Even by the relentlessly poor standards of the Obama administration, whose doctrine unfailingly appears to be “kiss your enemies and kick your allies”, this is a new low. The White House’s neutrality in a major dispute between America’s closest friend and the likes of Venezuelan tyrant Hugo Chavez, Argentina’s biggest backer, represents the appalling appeasement of an alliance of anti-Western Latin American regimes, stretching from Caracas to Havana – combined with a callous indifference towards the Anglo-American alliance.
Over the course of the last year, we’ve seen a staggering array of foreign policy follies by this administration, from the throwing under the bus of the Poles and the Czechs over missile defence to siding with Marxists in Honduras. But this latest pronouncement surely takes the biscuit as the most brazen betrayal so far of a US ally.
As the Obama government is amply aware, the tensions between London and Buenos Aires are escalating dramatically, with British military contingency planning already under way. In effect, Washington declared today that it would remain neutral in the event of another war in the South Atlantic, a stunning declaration to make.
Thousands of British soldiers are laying their lives on the line alongside their American allies on the battlefields of Afghanistan.

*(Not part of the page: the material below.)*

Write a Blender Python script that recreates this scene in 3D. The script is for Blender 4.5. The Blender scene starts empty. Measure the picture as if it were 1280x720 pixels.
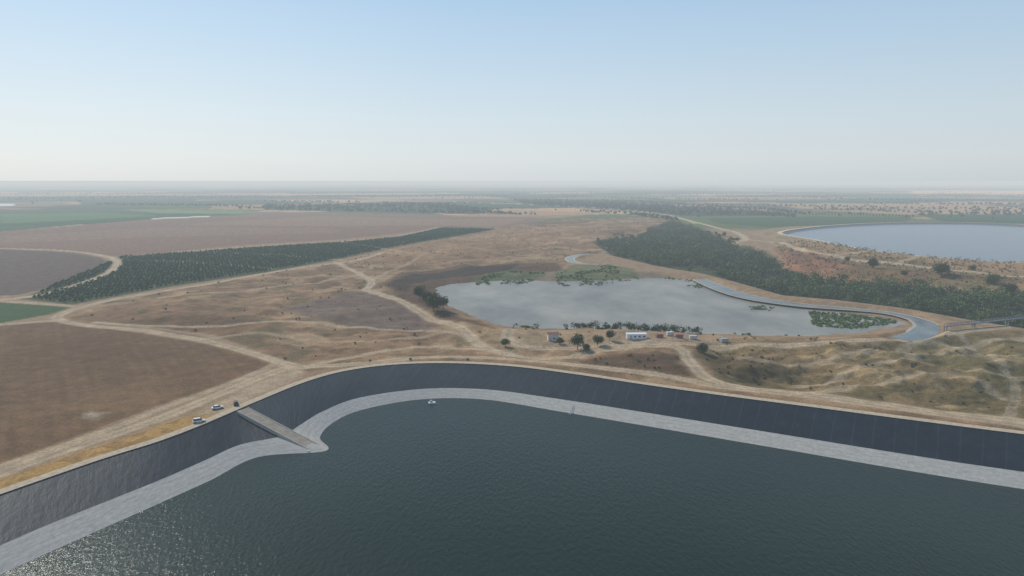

Yet the president of the United States is either unwilling or too timid to offer a single word of support for the British people, who face a mounting confrontation with a corrupt, populist Argentine government that is threatening a blockade of British territory.
To put it bluntly, the Obama administration is killing the Special Relationship, and the prospects of a recovery look extremely bleak as long as Barack Obama remains in the White House.
I am in no doubt though that messages of support for Britain will begin to flow in the coming days from Senators and Congressmen who actually understand the importance of Anglo-American friendship and loyalty, and who recognize the tremendous value of the ancestral, linguistic, economic, cultural, military and intelligence ties that bind the two greatest nations in the world. And I am very sure that the vast majority of Americans will reject the spineless neutrality of the White House and State Department, and wholeheartedly support the British people in the event of another conflict.